### Material provided
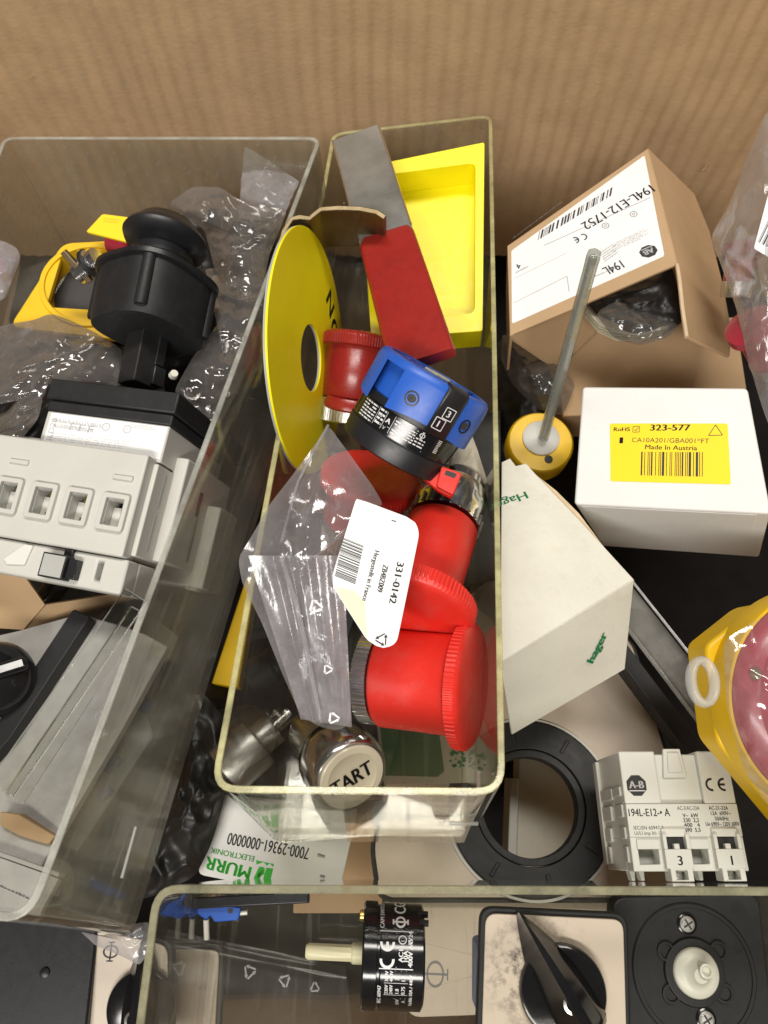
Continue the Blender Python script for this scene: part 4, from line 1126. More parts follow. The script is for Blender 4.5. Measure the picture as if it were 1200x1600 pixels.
mb = MB(); mb.prism([fr.loc(*p) for p in ((-90,1312),(0,1330),(96,1364),(94,1371),(0,1338),(-90,1320))], -3, 1.5); mb.build('grey_lip', M['grey'], t, bevel=.3)

# ================================================================= BETWEEN THE BINS
fr = FN((355,1010,345), (1,0), NAD); mb = MB(); mb.prism([fr.loc(*p) for p in ((385,900),(400,905),(372,1075),(330,1068))], -12, 0)
lab(mb.build('yellow_bar', M['yellow_d'], None, fr, bevel=.8), 'yellow bar wedged between the left and middle bins', 'plastic bar')
fr = FA((330,1088,350), (352,1080,345)); mb = MB(); mb.lathe([(6,0),(7,1),(7,8)], 24); lab(mb.build('rubber_plug', M['black'], None, fr), 'dark end cap under the tip of the yellow bar', 'cap')
fr = FN((460,740,430), (1,0), NAD); mb = MB(); mb.box(-16,16,-18,18,-20,0); lab(mb.build('orange_block', solid('orange_red_plastic', (.55,.09,.02), .5), None, fr, bevel=1), 'orange red block showing through the left wall of the middle bin', 'plastic block')
bag('black_bag', 'crumpled black plastic bag in the gap between the left and middle bins', 'plastic bag',
    [(310,1075,335),(350,1120,330),(345,1170,328),(355,1230,326),(345,1270,322),(330,1320,318),(305,1370,314),(240,1400,312),(200,1410,315),(215,1330,322),(250,1220,330),(285,1130,335)], (290,1270,318), 'film_k', 9, .07, 6, 9, back=False)
bag('black_bag', 'dark crumpled film deep in the gap right of the middle bin', 'plastic bag',
    [(770,540,450),(800,520,448),(870,560,440),(905,610,430),(900,680,425),(840,760,415),(780,760,415),(770,650,430)], (835,600,420), 'film_k', 9, .05, 6, 12, back=False)
bag('clear_bag', 'thin grey film wrapped round the foot of the kraft carton behind the clear rod', 'plastic bag',
    [(785,520,405),(815,540,398),(870,570,392),(900,600,388),(880,650,384),(840,640,388),(800,600,396),(782,560,402)], (835,590,385), 'film_d', 6, .07, 4, 15, back=False)
# maker card
fr = FN((405,1310,326), (-1,-.19), (560,1280))
t = thing('maker_card', 'white printed card with green lettering and the number 7000-29361-0000000, lying upside down', 'card', fr)
mb = MB(); mb.prism(rpoly([fr.loc(*p) for p in ((345,1240),(560,1262),(530,1395),(438,1392),(308,1366))], [3,3,1,2,3], 3), -5, 0); mb.build('card', M['white_card'], t, bevel=.3)
ik = Ink(fr, .06); ik.ptext('7000-29361-0000000', (484,1325), (358,1301), 17, bold=.10); ik.small((508,1336),(493,1332),(507,1345),1,3); ik.small((508,1368),(498,1366),(507,1376),1,3); ik.build('number', M['ink'], t)
ik = Ink(fr, .06); ik.ptext('MURR', (393,1355), (324,1338), 18, bold=.35); ik.ptext('ELEKTRONIK', (398,1338), (330,1324), 8, bold=.08)
g = [fr.loc(*p) for p in ((425,1357),(400,1352),(393,1375),(418,1379))]
ik.poly([fr.loc(*p) for p in ((427,1357),(416,1356),(410,1377),(422,1378))], [(0,1,2,3)]); ik.poly([fr.loc(*p) for p in ((413,1355),(405,1354),(396,1373),(405,1376))], [(0,1,2,3)]); ik.poly([fr.loc(*p) for p in ((414,1356),(403,1365),(402,1372),(413,1366))], [(0,1,2,3)])
ik.poly([fr.loc(*p) for p in ((428,1350),(400,1344),(401,1351),(412,1347),(417,1353),(421,1349),(427,1355))], [tuple(range(7))])
ik.build('green_logo', M['ink_green'], t)
fr = FN((548,1350,370), (1,0), NAD); mb = MB(); mb.box(-28,16,-22,30,-40,0); lab(mb.build('dark_carton', M['kraft_c'], None, fr, bevel=.5), 'brown carton deep under the middle bin beside the green lettered card', 'carton')

# --- faceplate with the round black ring
fr = FN((835,1262,345), (1,.03), (640,1330))
t = thing('ring_faceplate', 'large pale switch faceplate carrying a round black gasket ring, right of the middle bin', 'faceplate', fr)
c = fr.loc(828,1260); ro = mm(128,345); ri = mm(74,345); 
pl = [fr.loc(*p) for p in ((585,1325),(596,1402),(1090,1402),(1040,1180),(985,1000),(770,900),(640,1010))]
pl = rpoly(pl, 5, 4)
mb = MB()
a = sum(pl[i][0]*pl[(i+1)%len(pl)][1]-pl[(i+1)%len(pl)][0]*pl[i][1] for i in range(len(pl)))
if a < 0: pl = pl[::-1]
inn = []
for p in pl:
    an = math.atan2(p[1]-c[1], p[0]-c[0]); inn.append((c[0]+ri*.98*math.cos(an), c[1]+ri*.98*math.sin(an)))
# even out angles by resampling both loops on a common angle grid
def onray(poly, c, an):
    d = Vector((math.cos(an), math.sin(an))); best = 0
    for i in range(len(poly)):
        a_, b_ = Vector(poly[i])-Vector(c), Vector(poly[(i+1)%len(poly)])-Vector(c); e = b_-a_
        dn = d.x*e.y-d.y*e.x
        if abs(dn) < 1e-9: continue
        tt = (a_.x*e.y-a_.y*e.x)/dn; uu = (a_.x*d.y-a_.y*d.x)/dn
        if tt > 0 and -1e-6 <= uu <= 1+1e-6: best = max(best, tt)
    return (c[0]+d.x*best, c[1]+d.y*best)
def hole_plate(mb, poly, c, r, z0, z1, n=180):
    mb.ring([onray(poly, c, 2*math.pi*i/n) for i in range(n)], [(c[0]+r*math.cos(2*math.pi*i/n), c[1]+r*math.sin(2*math.pi*i/n)) for i in range(n)], z0, z1)
hole_plate(mb, pl, c, ro*.9, -3, 0); mb.build('plate', M['beige'], t)
mb = MB(); hole_plate(mb, inset(pl, -2.4), c, ro*.92, -8, -3.02); mb.build('gasket', M['black_m'], t)
mb = MB(); mb.ring(circ(ro*1.045,96,*c), circ(ro*1.015,96,*c), -.5, .8); mb.build('pale_trim', M['white'], t)
mb = MB(); mb.ring(circ(ro,96,*c), circ(ri*1.16,96,*c), -4, 2.2); mb.ring(circ(ri*1.15,96,*c), circ(ri,96,*c), -9, .6)
for a in range(8):
    mb.T = Matrix.Translation((c[0],c[1],0)) @ Matrix.Rotation(math.radians(a*45+12), 4, 'Z'); mb.box(ri*1.3, ro*.93, -.9, .9, 2.2, 3.0)
mb.T = None
ringo = mb.build('black_ring', M['black_m'], t, bevel=.35)
mb = MB()
for a in (38, 128, 218, 308):
    vs = []; mb = MB()
    for i in range(9):
        an = math.radians(a+i*4); 
        for r_ in (ro*.80, ro*.86): vs.append((c[0]+r_*math.cos(an), c[1]+r_*math.sin(an), 2.26))
    mb.add(vs, [(2*i,2*i+1,2*i+3,2*i+2) for i in range(8)]); mb.build('slot', M['ink'], ringo)
fr2 = FN((850,1290,392), (1,.1), NAD); t2 = thing('grey_box', 'plain grey box seen through the round black ring', 'box', fr2)
mb = MB(); mb.box(-14,40,-30,34,-20,0); mb.build('box_body', M['grey_card'], t2, bevel=.6)
mb = MB(); mb.box(-19,-14.5,-30,22,-18,3); mb.build('rail', M['white'], t2, bevel=.6)

# --- black panel and green card seen through the bin floor
fr = FN((752,800,402), (1,0), NAD); mb = MB(); mb.prism([fr.loc(*p) for p in ((700,640),(783,640),(783,903),(720,915),(690,880))], -6, 0)
lab(mb.build('black_board', M['black_m'], None, fr, bevel=.5), 'flat black panel showing through the right side of the middle bin', 'panel')
fr = FN((650,1180,336), (1,.1), (640,1650)); t = thing('green_card', 'pale card with a green patch lying under the floor of the middle bin', 'card', fr)
mb = MB(); mb.prism([fr.loc(*p) for p in ((585,1100),(735,1108),(748,1222),(600,1226))], -.6, 0); mb.build('card', M['grey_card'], t)
mb = MB(); mb.prism([fr.loc(*p) for p in ((590,1104),(682,1112),(694,1205),(684,1214),(602,1212))], .02, .2); mb.build('green_patch', M['green'], t)
mb = MB()
rn = random.Random(5)
for i in range(26):
    p = fr.loc(712+rn.uniform(-8,14), 1182+rn.uniform(-12,16)); mb.prism(circ(rn.uniform(.4,1.1), 5, p[0], p[1], rn.random()), .02, .1)
mb.build('green_specks', M['ink_dgreen'], t)
fr = FN((640,1290,342), (1,.05), (620,1300)); t = thing('underlying_label', 'dark rating plate with a pale CE mark under the front edge of the middle bin', 'rating plate', fr)
mb = MB(); mb.prism([fr.loc(*p) for p in ((585,1252),(672,1254),(668,1285),(580,1280))], -1, 0); mb.build('plate', M['grey'], t)
ik = Ink(fr, .06); p = fr.loc(618,1268); ik.ce(p[0], p[1], 4); ik.small((636,1275),(660,1277),(637,1262),2,5); ik.build('print', M['ink_w'], t)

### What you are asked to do
Reproduce the material above from its first line through the line containing "M['grey'], t, bevel=.3)", both ends included, and skip every picture.

### Exercise response
Continue the Blender Python script for this scene: part 4, from line 1126. More parts follow. The script is for Blender 4.5. Measure the picture as if it were 1200x1600 pixels.
mb = MB(); mb.prism([fr.loc(*p) for p in ((-90,1312),(0,1330),(96,1364),(94,1371),(0,1338),(-90,1320))], -3, 1.5); mb.build('grey_lip', M['grey'], t, bevel=.3)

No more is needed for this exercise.